We talked about generic possibilities. Maybe I could convinc
e a victim of ‘revenge porn’, Michael suggested, some woman whose spurned boyfriend had posted naked photographs of her online. Or maybe I could convince a politician who had said some offhand thing and wanted it buried before it devoured them. Or, oh, Michael added, somewhat less generically, maybe I could convince the leader of a religious group who was currently being falsely accused online of murdering his brother.
I coughed. ‘How about the leader of the religious group being falsely accused of murdering his brother?’ I said.
I’ll call the religious leader Gregory. Which is not his real name. Plus I’ve changed some details of his story to make him unidentifiable, for reasons that will become obvious. Gregory’s brother - a member of Gregory’s religious group - had been found dead in a hotel room. A member of Gregory’s flock had been arrested for the murder. The investigating officers had apparently discounted Gregory as a co-conspirator. But message boards were ablaze with speculation that he’d directed it, like some kind of Charles Manson.
Which was where reputation.com had come in. Gregory hadn’t approached them. Their outreach team had noticed the accusations and had pitched him their services. I don’t know how far that conversation had gone. But now Michael talked to Gregory about taking him on as a client pro bono on the condition that I was allowed to witness it all.
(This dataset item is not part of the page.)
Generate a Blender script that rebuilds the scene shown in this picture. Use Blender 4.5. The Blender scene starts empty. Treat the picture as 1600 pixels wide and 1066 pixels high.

Gregory emailed me. He was appreciative of Michael’s offer, he wrote, and might consent to an interview with me - his tone made ‘consent to an interview’ sound like ‘deign to consent to an interview’, I thought - but he was puzzled. Given that my previous books were about such frivolous topics as military psychics and conspiracy theorists, why did I suppose my readers would be interested in the important subject of public shaming?